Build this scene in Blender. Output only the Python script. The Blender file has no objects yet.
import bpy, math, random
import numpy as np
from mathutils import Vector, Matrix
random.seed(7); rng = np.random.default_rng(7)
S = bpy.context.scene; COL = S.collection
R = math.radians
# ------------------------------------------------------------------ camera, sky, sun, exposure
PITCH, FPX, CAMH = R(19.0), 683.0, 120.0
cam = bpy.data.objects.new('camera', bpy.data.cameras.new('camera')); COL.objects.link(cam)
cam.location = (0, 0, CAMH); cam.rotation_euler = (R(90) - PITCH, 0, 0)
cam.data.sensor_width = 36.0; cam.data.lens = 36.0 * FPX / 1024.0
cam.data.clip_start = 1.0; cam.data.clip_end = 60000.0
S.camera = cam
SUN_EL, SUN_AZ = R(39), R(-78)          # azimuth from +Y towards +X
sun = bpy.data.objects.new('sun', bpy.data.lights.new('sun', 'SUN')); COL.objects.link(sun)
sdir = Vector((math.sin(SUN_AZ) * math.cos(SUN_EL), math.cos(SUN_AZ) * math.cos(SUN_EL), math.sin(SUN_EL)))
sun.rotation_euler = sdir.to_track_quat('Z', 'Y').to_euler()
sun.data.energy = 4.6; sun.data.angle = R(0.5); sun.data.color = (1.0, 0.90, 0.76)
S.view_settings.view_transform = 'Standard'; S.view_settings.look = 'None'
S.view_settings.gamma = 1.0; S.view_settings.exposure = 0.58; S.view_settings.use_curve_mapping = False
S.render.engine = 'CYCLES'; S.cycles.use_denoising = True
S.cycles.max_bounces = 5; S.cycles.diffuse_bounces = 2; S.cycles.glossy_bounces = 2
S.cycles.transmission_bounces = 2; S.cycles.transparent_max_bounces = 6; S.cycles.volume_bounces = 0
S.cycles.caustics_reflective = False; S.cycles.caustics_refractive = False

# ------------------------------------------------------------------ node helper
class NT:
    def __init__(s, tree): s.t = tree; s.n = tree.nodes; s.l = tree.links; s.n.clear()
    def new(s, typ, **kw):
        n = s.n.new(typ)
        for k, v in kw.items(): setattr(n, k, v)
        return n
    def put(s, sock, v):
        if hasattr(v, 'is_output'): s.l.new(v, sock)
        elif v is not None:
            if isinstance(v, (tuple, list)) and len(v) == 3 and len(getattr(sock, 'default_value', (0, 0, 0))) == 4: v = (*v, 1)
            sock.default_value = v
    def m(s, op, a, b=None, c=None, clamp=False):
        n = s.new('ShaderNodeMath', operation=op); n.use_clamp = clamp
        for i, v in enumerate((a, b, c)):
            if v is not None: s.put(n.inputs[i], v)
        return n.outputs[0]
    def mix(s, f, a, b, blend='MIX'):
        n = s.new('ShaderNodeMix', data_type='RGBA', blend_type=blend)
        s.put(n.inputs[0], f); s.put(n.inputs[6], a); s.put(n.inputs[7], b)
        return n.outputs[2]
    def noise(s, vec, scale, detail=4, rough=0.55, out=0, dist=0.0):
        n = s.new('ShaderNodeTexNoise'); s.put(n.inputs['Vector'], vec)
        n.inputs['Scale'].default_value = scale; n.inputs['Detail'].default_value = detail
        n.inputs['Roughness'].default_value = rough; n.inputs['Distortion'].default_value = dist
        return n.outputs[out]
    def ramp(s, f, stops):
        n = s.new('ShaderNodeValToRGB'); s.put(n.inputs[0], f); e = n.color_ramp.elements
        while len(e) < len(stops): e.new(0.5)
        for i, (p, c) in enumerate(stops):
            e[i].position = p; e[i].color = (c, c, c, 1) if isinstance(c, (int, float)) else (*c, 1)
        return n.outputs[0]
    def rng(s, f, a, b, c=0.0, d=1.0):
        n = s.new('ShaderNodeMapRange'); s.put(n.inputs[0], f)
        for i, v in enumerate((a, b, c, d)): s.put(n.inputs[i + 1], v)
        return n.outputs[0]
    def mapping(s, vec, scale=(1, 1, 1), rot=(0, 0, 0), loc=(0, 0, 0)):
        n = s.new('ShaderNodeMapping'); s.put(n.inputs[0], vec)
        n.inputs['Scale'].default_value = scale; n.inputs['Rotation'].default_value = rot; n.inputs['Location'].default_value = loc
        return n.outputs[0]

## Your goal
Gather every line containing the word "scene" and copy it.

## The reply
Build this scene in Blender. Output only the Python script. The Blender file has no objects yet.
S = bpy.context.scene; COL = S.collection